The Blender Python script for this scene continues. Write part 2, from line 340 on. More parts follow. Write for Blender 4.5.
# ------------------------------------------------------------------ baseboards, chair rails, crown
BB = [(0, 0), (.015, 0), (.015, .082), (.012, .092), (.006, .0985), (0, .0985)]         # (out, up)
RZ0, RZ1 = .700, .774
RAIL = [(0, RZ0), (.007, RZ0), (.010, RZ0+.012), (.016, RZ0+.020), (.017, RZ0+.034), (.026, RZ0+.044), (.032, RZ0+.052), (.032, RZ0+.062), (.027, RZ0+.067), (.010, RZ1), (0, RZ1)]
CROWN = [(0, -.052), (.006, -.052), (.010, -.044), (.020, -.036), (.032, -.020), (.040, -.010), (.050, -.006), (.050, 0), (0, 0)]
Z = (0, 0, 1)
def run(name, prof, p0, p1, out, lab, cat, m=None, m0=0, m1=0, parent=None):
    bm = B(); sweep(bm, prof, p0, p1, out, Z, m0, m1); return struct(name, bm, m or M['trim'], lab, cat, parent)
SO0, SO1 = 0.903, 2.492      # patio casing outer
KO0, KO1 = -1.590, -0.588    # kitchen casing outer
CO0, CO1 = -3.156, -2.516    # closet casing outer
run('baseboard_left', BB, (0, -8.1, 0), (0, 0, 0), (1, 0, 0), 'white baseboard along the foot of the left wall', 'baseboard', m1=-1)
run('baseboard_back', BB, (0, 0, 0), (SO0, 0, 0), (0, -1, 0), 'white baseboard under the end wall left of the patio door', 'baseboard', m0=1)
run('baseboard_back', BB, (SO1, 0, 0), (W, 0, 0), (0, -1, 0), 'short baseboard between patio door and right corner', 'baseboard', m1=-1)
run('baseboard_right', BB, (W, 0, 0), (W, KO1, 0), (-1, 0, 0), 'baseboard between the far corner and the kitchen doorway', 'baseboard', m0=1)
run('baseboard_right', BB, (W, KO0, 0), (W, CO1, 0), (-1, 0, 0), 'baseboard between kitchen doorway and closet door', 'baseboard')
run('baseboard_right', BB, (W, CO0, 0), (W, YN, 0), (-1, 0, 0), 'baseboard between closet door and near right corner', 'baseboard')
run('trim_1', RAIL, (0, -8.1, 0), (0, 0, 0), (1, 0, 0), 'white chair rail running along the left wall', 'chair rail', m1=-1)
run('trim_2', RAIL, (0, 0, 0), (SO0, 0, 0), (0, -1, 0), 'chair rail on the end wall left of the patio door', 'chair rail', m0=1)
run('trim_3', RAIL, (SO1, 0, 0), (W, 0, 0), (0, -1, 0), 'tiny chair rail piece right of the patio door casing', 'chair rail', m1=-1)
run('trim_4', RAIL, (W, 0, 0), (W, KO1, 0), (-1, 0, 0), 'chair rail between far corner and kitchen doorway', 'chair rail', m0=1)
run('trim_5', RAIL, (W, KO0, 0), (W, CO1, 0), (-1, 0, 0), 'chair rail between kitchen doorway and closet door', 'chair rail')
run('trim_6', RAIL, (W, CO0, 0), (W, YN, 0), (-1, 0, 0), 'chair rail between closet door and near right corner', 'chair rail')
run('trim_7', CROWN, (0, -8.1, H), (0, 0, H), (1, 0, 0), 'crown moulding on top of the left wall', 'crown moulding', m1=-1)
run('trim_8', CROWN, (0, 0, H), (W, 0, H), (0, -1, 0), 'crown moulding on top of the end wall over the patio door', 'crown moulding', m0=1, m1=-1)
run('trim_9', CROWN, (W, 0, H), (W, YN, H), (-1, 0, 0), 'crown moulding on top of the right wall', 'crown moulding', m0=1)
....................
● GIVEN INSTRUCTION
Each line above must be printed exactly as it appears.

● RESPONSE TO THE TASK
The Blender Python script for this scene continues. Write part 2, from line 340 on. More parts follow. Write for Blender 4.5.
# ------------------------------------------------------------------ baseboards, chair rails, crown
BB = [(0, 0), (.015, 0), (.015, .082), (.012, .092), (.006, .0985), (0, .0985)]         # (out, up)
RZ0, RZ1 = .700, .774
RAIL = [(0, RZ0), (.007, RZ0), (.010, RZ0+.012), (.016, RZ0+.020), (.017, RZ0+.034), (.026, RZ0+.044), (.032, RZ0+.052), (.032, RZ0+.062), (.027, RZ0+.067), (.010, RZ1), (0, RZ1)]
CROWN = [(0, -.052), (.006, -.052), (.010, -.044), (.020, -.036), (.032, -.020), (.040, -.010), (.050, -.006), (.050, 0), (0, 0)]
Z = (0, 0, 1)
def run(name, prof, p0, p1, out, lab, cat, m=None, m0=0, m1=0, parent=None):
    bm = B(); sweep(bm, prof, p0, p1, out, Z, m0, m1); return struct(name, bm, m or M['trim'], lab, cat, parent)
SO0, SO1 = 0.903, 2.492      # patio casing outer
KO0, KO1 = -1.590, -0.588    # kitchen casing outer
CO0, CO1 = -3.156, -2.516    # closet casing outer
run('baseboard_left', BB, (0, -8.1, 0), (0, 0, 0), (1, 0, 0), 'white baseboard along the foot of the left wall', 'baseboard', m1=-1)
run('baseboard_back', BB, (0, 0, 0), (SO0, 0, 0), (0, -1, 0), 'white baseboard under the end wall left of the patio door', 'baseboard', m0=1)
run('baseboard_back', BB, (SO1, 0, 0), (W, 0, 0), (0, -1, 0), 'short baseboard between patio door and right corner', 'baseboard', m1=-1)
run('baseboard_right', BB, (W, 0, 0), (W, KO1, 0), (-1, 0, 0), 'baseboard between the far corner and the kitchen doorway', 'baseboard', m0=1)
run('baseboard_right', BB, (W, KO0, 0), (W, CO1, 0), (-1, 0, 0), 'baseboard between kitchen doorway and closet door', 'baseboard')
run('baseboard_right', BB, (W, CO0, 0), (W, YN, 0), (-1, 0, 0), 'baseboard between closet door and near right corner', 'baseboard')
run('trim_1', RAIL, (0, -8.1, 0), (0, 0, 0), (1, 0, 0), 'white chair rail running along the left wall', 'chair rail', m1=-1)
run('trim_2', RAIL, (0, 0, 0), (SO0, 0, 0), (0, -1, 0), 'chair rail on the end wall left of the patio door', 'chair rail', m0=1)
run('trim_3', RAIL, (SO1, 0, 0), (W, 0, 0), (0, -1, 0), 'tiny chair rail piece right of the patio door casing', 'chair rail', m1=-1)
run('trim_4', RAIL, (W, 0, 0), (W, KO1, 0), (-1, 0, 0), 'chair rail between far corner and kitchen doorway', 'chair rail', m0=1)
run('trim_5', RAIL, (W, KO0, 0), (W, CO1, 0), (-1, 0, 0), 'chair rail between kitchen doorway and closet door', 'chair rail')
run('trim_6', RAIL, (W, CO0, 0), (W, YN, 0), (-1, 0, 0), 'chair rail between closet door and near right corner', 'chair rail')
run('trim_7', CROWN, (0, -8.1, H), (0, 0, H), (1, 0, 0), 'crown moulding on top of the left wall', 'crown moulding', m1=-1)
run('trim_8', CROWN, (0, 0, H), (W, 0, H), (0, -1, 0), 'crown moulding on top of the end wall over the patio door', 'crown moulding', m0=1, m1=-1)
run('trim_9', CROWN, (W, 0, H), (W, YN, H), (-1, 0, 0), 'crown moulding on top of the right wall', 'crown moulding', m0=1)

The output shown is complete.